Leave out the pictures and retype only the lines from the opening line to the line that holds "hall = empty('temple_hall', (0,0,0), 'temple", both ends included.

• **Source excerpt**:
Start

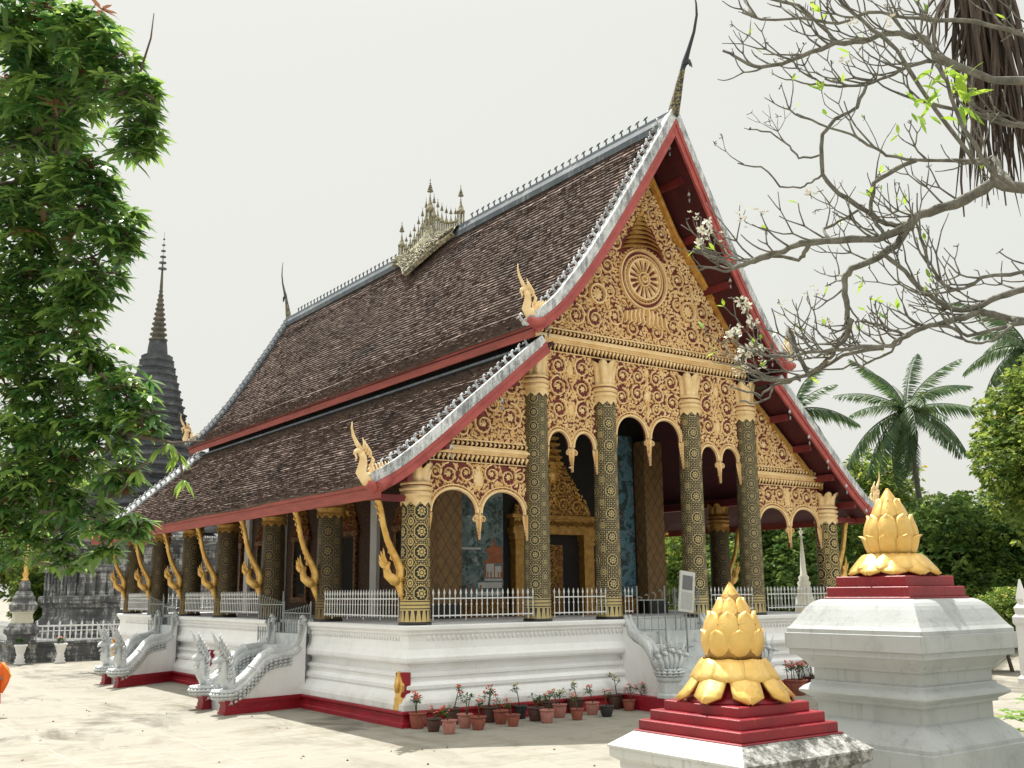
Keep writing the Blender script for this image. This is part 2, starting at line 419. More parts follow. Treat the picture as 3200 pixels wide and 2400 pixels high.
def pillarmat():
    m = MT('brown_gilt_pillar'); x, y, z = m.xyz()
    a = (((x+y)/.36).fr()-.5).ab(); b = ((z/.55).fr()-.5).ab(); d = a+b
    l = (d-.5).ab().lt(.05)
    c = m.mix(m.noise(5, 5).step(.35, .7), (.20,.115,.045), (.30,.18,.07)); c = m.mix(l*.7, c, (.06,.035,.02)); m.col(c).set(.6, .15); return m.m
M_pillar = pillarmat()
def mural(name, blue):
    m = MT(name); n = m.noise(1.6, 6, .7, None, 'Object', 1.2); n2 = m.noise(5, 5, .7); x, y, z = m.xyz()
    if blue:
        c = m.mix(n.step(.4, .6), (.09,.22,.30), (.26,.50,.62)); c = m.mix(n2.step(.52, .62), c, (.02,.05,.06)); c = m.mix(m.noise(9, 3).step(.62, .68), c, (.45,.18,.12))
        c = m.mix((z.gt(2.9))*(n.step(.45, .55)), c, (.03,.06,.07))
    else:
        c = m.mix(n.step(.42, .6), (.05,.11,.125), (.20,.27,.27)); c = m.mix(n2.step(.5, .6), c, (.03,.045,.03)); c = m.mix(m.noise(2.2, 5, .7).step(.58, .66), c, (.30,.36,.38))
    m.col(c).set(.6); return m.m
M_mural1 = mural('painted_mural_landscape', False); M_mural2 = mural('painted_mural_blue', True)
M_pw = simple('mural_white_paint', (.58,.58,.55), (.48,.48,.46), 6, .6)
M_po = simple('mural_orange_paint', (.42,.14,.05), (.26,.08,.03), 9, .6)
# ---------------------------------------------------------------- ground
g = MB(); n = 40
g.add([(-600,-400,0),(800,-400,0),(800,900,0),(-600,900,0)], [(0,1,2,3)])
tag(g.build('ground', M_ground), kind='structure')

# ================================================================ the temple hall
AX, BX, CX = 1.77, 4.36, 8.26            # column lines of the front
YS = [0, 5.1, 9.4, 13.7, 17.6, 21.7, 25.5]   # column lines of the long side
P0 = 2.39; HI = 8.74; KI = 10.02; HO = 5.47; KO = 6.5
hall = empty('temple_hall', (0,0,0), 'temple hall with sweeping two tier brown tiled roof and gilded carved front gable', 'temple')

UP = [(0,17.80),(.45,17.02),(1.45,15.40),(2.4,13.92),(3.3,12.60),(4.2,11.45),(4.75,10.90),(5.34,10.44)]
LO = [(4.62,10.15),(5.3,9.58),(5.9,9.06),(7.1,8.03),(8.2,7.07),(9.2,6.28),(9.94,5.84)]
def resample(pl, ds):
    out = [pl[0]]; acc = 0
    L = [0]
    for a, b in zip(pl, pl[1:]): L.append(L[-1]+math.hypot(b[0]-a[0], b[1]-a[1]))
    n = max(2, int(round(L[-1]/ds))); res = []
    # smooth (catmull-rom) evaluation
    def ev(t):
        i = 0
        while i < len(L)-2 and L[i+1] < t: i += 1
        u = (t-L[i])/(L[i+1]-L[i]); p1 = pl[i]; p2 = pl[i+1]
        p0 = pl[i-1] if i else (2*p1[0]-p2[0], 2*p1[1]-p2[1]); p3 = pl[i+2] if i+2 < len(pl) else (2*p2[0]-p1[0], 2*p2[1]-p1[1])
        r = []
        for k in (0, 1):
            a_, b_, c_, d_ = p0[k], p1[k], p2[k], p3[k]
            r.append(.5*(2*b_+(c_-a_)*u+(2*a_-5*b_+4*c_-d_)*u*u+(3*b_-a_-3*c_+d_)*u**3))
        return tuple(r)
    return [ev(L[-1]*i/n) for i in range(n+1)]
def normals(pl):
    out = []
    for i in range(len(pl)):
        a = pl[max(i-1, 0)]; b = pl[min(i+1, len(pl)-1)]; dx, dz = b[0]-a[0], b[1]-a[1]; l = math.hypot(dx, dz)
        out.append((-dz/l*1.0, dx/l) if False else (abs(dz)/l, abs(dx)/l))
    return out
def zroof(x):
    x = abs(x)
    pl = UP if x < 4.62 else LO
    for a, b in zip(pl, pl[1:]):
        if a[0] <= x <= b[0]: return a[1]+(b[1]-a[1])*(x-a[0])/(b[0]-a[0])
    return pl[-1][1]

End

• **Solution for this exercise**:
Keep writing the Blender script for this image. This is part 2, starting at line 419. More parts follow. Treat the picture as 3200 pixels wide and 2400 pixels high.
def pillarmat():
    m = MT('brown_gilt_pillar'); x, y, z = m.xyz()
    a = (((x+y)/.36).fr()-.5).ab(); b = ((z/.55).fr()-.5).ab(); d = a+b
    l = (d-.5).ab().lt(.05)
    c = m.mix(m.noise(5, 5).step(.35, .7), (.20,.115,.045), (.30,.18,.07)); c = m.mix(l*.7, c, (.06,.035,.02)); m.col(c).set(.6, .15); return m.m
M_pillar = pillarmat()
def mural(name, blue):
    m = MT(name); n = m.noise(1.6, 6, .7, None, 'Object', 1.2); n2 = m.noise(5, 5, .7); x, y, z = m.xyz()
    if blue:
        c = m.mix(n.step(.4, .6), (.09,.22,.30), (.26,.50,.62)); c = m.mix(n2.step(.52, .62), c, (.02,.05,.06)); c = m.mix(m.noise(9, 3).step(.62, .68), c, (.45,.18,.12))
        c = m.mix((z.gt(2.9))*(n.step(.45, .55)), c, (.03,.06,.07))
    else:
        c = m.mix(n.step(.42, .6), (.05,.11,.125), (.20,.27,.27)); c = m.mix(n2.step(.5, .6), c, (.03,.045,.03)); c = m.mix(m.noise(2.2, 5, .7).step(.58, .66), c, (.30,.36,.38))
    m.col(c).set(.6); return m.m
M_mural1 = mural('painted_mural_landscape', False); M_mural2 = mural('painted_mural_blue', True)
M_pw = simple('mural_white_paint', (.58,.58,.55), (.48,.48,.46), 6, .6)
M_po = simple('mural_orange_paint', (.42,.14,.05), (.26,.08,.03), 9, .6)
# ---------------------------------------------------------------- ground
g = MB(); n = 40
g.add([(-600,-400,0),(800,-400,0),(800,900,0),(-600,900,0)], [(0,1,2,3)])
tag(g.build('ground', M_ground), kind='structure')

# ================================================================ the temple hall
AX, BX, CX = 1.77, 4.36, 8.26            # column lines of the front
YS = [0, 5.1, 9.4, 13.7, 17.6, 21.7, 25.5]   # column lines of the long side
P0 = 2.39; HI = 8.74; KI = 10.02; HO = 5.47; KO = 6.5
hall = empty('temple_hall', (0,0,0), 'temple hall with sweeping two tier brown tiled roof and gilded carved front gable', 'temple')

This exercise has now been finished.